There are some solid laughs, as when one of the Vegetarian characters, Ma (Laura Raynor), tries to revive husband Pa’s faith. When Pa (Robert Pescovitz) wonders aloud why they should continue to trust in a God who would allow the world to become “so fucked up,” Ma replies eagerly, “God fucked it up to test us!” Another priceless moment comes when Blind Bastard makes the twisted claim that whales, rather than chemicals and cars, destroyed the planet — reminding us that no matter what happens to the planet, self-serving sophists, like cockroaches, will probably outlast us all.

But “Canned Peaches” relies too heavily on the canned humor of four-letter words and bodily-function gags. However relevant in a play where the characters are sick and starving, the many discussions of bodily excretions make for queasy, too-easy laughs.

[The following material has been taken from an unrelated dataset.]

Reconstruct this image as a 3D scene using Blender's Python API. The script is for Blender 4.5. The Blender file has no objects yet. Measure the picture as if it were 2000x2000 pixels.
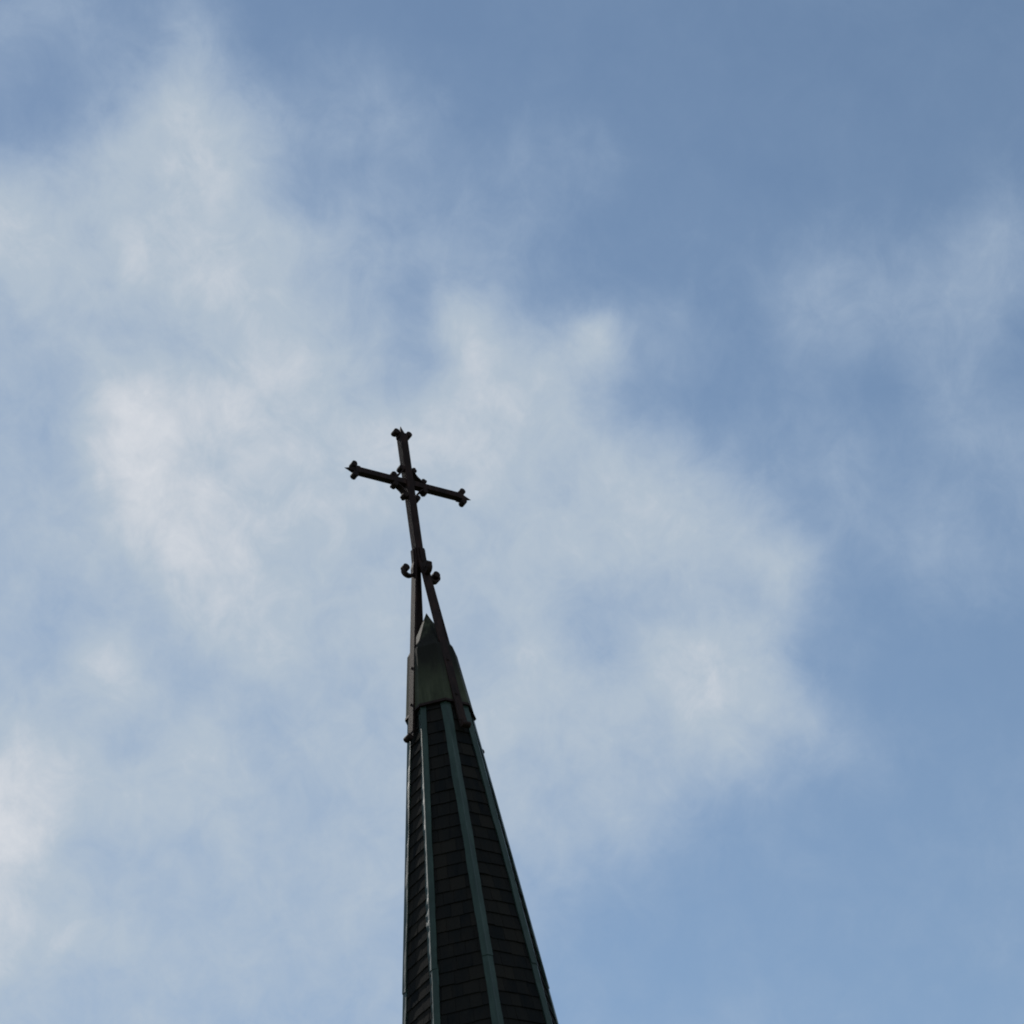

The play is too silly and strange to be an indictment of our wasteful lifestyles, though I suspect it wants to be just that. There’s no inspiration to fury or action here, just a twinge of awe at the will to survive — that little evolutionary engine that could — and, even more so, the will to keep up hope.

The strongest thing that can be said about “Canned Peaches” is that it’s like no play you’ve seen before. Whether that is enough, and whether it’s worth enduring the graphic cannibalism, is, so to speak, a matter of taste.